Exercise requirements: Leave out every picture, then transcribe the rest of the listing exactly.

<<<<

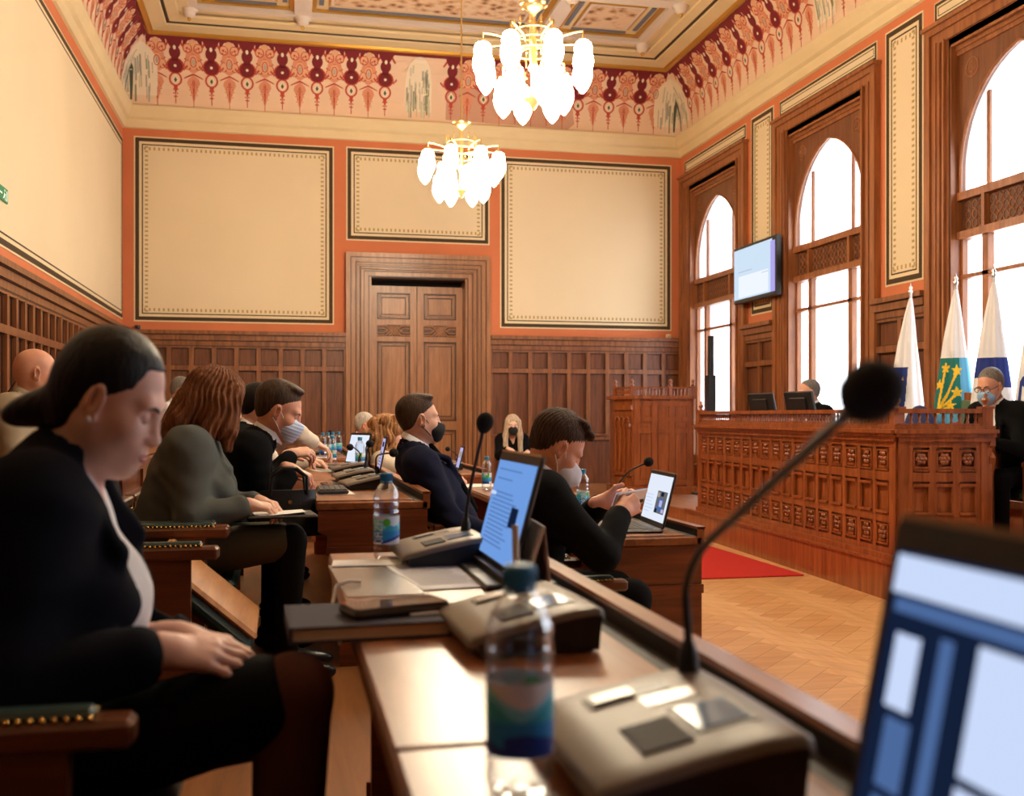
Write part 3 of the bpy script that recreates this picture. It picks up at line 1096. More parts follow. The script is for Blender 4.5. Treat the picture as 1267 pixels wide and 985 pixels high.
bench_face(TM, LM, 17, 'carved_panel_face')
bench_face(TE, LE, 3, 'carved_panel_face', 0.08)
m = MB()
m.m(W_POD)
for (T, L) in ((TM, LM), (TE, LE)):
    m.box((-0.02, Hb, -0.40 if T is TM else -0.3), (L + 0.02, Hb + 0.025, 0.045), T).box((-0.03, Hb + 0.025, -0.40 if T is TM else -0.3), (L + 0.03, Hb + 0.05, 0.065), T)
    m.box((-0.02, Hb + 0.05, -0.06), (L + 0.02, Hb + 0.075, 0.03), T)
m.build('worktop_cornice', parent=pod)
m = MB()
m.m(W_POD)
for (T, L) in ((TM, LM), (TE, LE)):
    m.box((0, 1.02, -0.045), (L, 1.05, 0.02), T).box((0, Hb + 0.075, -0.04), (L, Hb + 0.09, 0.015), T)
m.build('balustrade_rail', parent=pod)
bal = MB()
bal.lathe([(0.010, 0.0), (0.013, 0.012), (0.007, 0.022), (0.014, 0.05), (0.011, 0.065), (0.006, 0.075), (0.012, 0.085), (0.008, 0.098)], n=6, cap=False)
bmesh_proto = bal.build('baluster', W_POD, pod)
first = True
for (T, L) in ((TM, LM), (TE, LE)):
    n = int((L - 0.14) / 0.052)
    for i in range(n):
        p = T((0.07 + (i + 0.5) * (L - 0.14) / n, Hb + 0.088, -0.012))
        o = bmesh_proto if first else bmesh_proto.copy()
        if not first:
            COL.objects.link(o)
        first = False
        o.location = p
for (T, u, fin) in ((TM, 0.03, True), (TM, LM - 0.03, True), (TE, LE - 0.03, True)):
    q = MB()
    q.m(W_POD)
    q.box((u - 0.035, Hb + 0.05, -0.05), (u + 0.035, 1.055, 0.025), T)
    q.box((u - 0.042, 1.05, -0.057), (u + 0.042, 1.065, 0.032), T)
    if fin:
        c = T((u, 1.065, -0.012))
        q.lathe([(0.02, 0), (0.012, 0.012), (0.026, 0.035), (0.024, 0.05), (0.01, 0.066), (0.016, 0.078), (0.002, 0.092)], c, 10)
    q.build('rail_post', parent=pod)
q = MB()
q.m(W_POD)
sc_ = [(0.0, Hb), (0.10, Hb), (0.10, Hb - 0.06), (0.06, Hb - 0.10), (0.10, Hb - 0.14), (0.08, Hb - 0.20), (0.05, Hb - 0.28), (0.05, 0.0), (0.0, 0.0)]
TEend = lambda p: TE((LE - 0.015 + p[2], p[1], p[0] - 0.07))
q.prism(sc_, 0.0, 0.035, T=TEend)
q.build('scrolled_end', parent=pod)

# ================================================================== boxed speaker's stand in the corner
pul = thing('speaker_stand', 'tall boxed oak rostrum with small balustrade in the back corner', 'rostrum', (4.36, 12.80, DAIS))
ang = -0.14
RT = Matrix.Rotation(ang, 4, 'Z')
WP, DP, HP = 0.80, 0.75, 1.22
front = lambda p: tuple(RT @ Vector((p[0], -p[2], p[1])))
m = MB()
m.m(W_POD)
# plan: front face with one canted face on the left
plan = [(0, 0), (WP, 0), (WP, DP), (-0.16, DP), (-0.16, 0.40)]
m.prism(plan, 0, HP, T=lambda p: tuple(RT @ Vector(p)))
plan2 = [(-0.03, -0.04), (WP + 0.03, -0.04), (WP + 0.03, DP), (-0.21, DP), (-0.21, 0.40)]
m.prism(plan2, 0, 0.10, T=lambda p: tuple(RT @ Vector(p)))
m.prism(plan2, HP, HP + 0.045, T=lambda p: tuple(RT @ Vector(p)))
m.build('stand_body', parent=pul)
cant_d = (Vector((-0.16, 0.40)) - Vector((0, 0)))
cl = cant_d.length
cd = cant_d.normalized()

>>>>

Solution to this problem:
Write part 3 of the bpy script that recreates this picture. It picks up at line 1096. More parts follow. The script is for Blender 4.5. Treat the picture as 1267 pixels wide and 985 pixels high.
bench_face(TM, LM, 17, 'carved_panel_face')
bench_face(TE, LE, 3, 'carved_panel_face', 0.08)
m = MB()
m.m(W_POD)
for (T, L) in ((TM, LM), (TE, LE)):
    m.box((-0.02, Hb, -0.40 if T is TM else -0.3), (L + 0.02, Hb + 0.025, 0.045), T).box((-0.03, Hb + 0.025, -0.40 if T is TM else -0.3), (L + 0.03, Hb + 0.05, 0.065), T)
    m.box((-0.02, Hb + 0.05, -0.06), (L + 0.02, Hb + 0.075, 0.03), T)
m.build('worktop_cornice', parent=pod)
m = MB()
m.m(W_POD)
for (T, L) in ((TM, LM), (TE, LE)):
    m.box((0, 1.02, -0.045), (L, 1.05, 0.02), T).box((0, Hb + 0.075, -0.04), (L, Hb + 0.09, 0.015), T)
m.build('balustrade_rail', parent=pod)
bal = MB()
bal.lathe([(0.010, 0.0), (0.013, 0.012), (0.007, 0.022), (0.014, 0.05), (0.011, 0.065), (0.006, 0.075), (0.012, 0.085), (0.008, 0.098)], n=6, cap=False)
bmesh_proto = bal.build('baluster', W_POD, pod)
first = True
for (T, L) in ((TM, LM), (TE, LE)):
    n = int((L - 0.14) / 0.052)
    for i in range(n):
        p = T((0.07 + (i + 0.5) * (L - 0.14) / n, Hb + 0.088, -0.012))
        o = bmesh_proto if first else bmesh_proto.copy()
        if not first:
            COL.objects.link(o)
        first = False
        o.location = p
for (T, u, fin) in ((TM, 0.03, True), (TM, LM - 0.03, True), (TE, LE - 0.03, True)):
    q = MB()
    q.m(W_POD)
    q.box((u - 0.035, Hb + 0.05, -0.05), (u + 0.035, 1.055, 0.025), T)
    q.box((u - 0.042, 1.05, -0.057), (u + 0.042, 1.065, 0.032), T)
    if fin:
        c = T((u, 1.065, -0.012))
        q.lathe([(0.02, 0), (0.012, 0.012), (0.026, 0.035), (0.024, 0.05), (0.01, 0.066), (0.016, 0.078), (0.002, 0.092)], c, 10)
    q.build('rail_post', parent=pod)
q = MB()
q.m(W_POD)
sc_ = [(0.0, Hb), (0.10, Hb), (0.10, Hb - 0.06), (0.06, Hb - 0.10), (0.10, Hb - 0.14), (0.08, Hb - 0.20), (0.05, Hb - 0.28), (0.05, 0.0), (0.0, 0.0)]
TEend = lambda p: TE((LE - 0.015 + p[2], p[1], p[0] - 0.07))
q.prism(sc_, 0.0, 0.035, T=TEend)
q.build('scrolled_end', parent=pod)

# ================================================================== boxed speaker's stand in the corner
pul = thing('speaker_stand', 'tall boxed oak rostrum with small balustrade in the back corner', 'rostrum', (4.36, 12.80, DAIS))
ang = -0.14
RT = Matrix.Rotation(ang, 4, 'Z')
WP, DP, HP = 0.80, 0.75, 1.22
front = lambda p: tuple(RT @ Vector((p[0], -p[2], p[1])))
m = MB()
m.m(W_POD)
# plan: front face with one canted face on the left
plan = [(0, 0), (WP, 0), (WP, DP), (-0.16, DP), (-0.16, 0.40)]
m.prism(plan, 0, HP, T=lambda p: tuple(RT @ Vector(p)))
plan2 = [(-0.03, -0.04), (WP + 0.03, -0.04), (WP + 0.03, DP), (-0.21, DP), (-0.21, 0.40)]
m.prism(plan2, 0, 0.10, T=lambda p: tuple(RT @ Vector(p)))
m.prism(plan2, HP, HP + 0.045, T=lambda p: tuple(RT @ Vector(p)))
m.build('stand_body', parent=pul)
cant_d = (Vector((-0.16, 0.40)) - Vector((0, 0)))
cl = cant_d.length
cd = cant_d.normalized()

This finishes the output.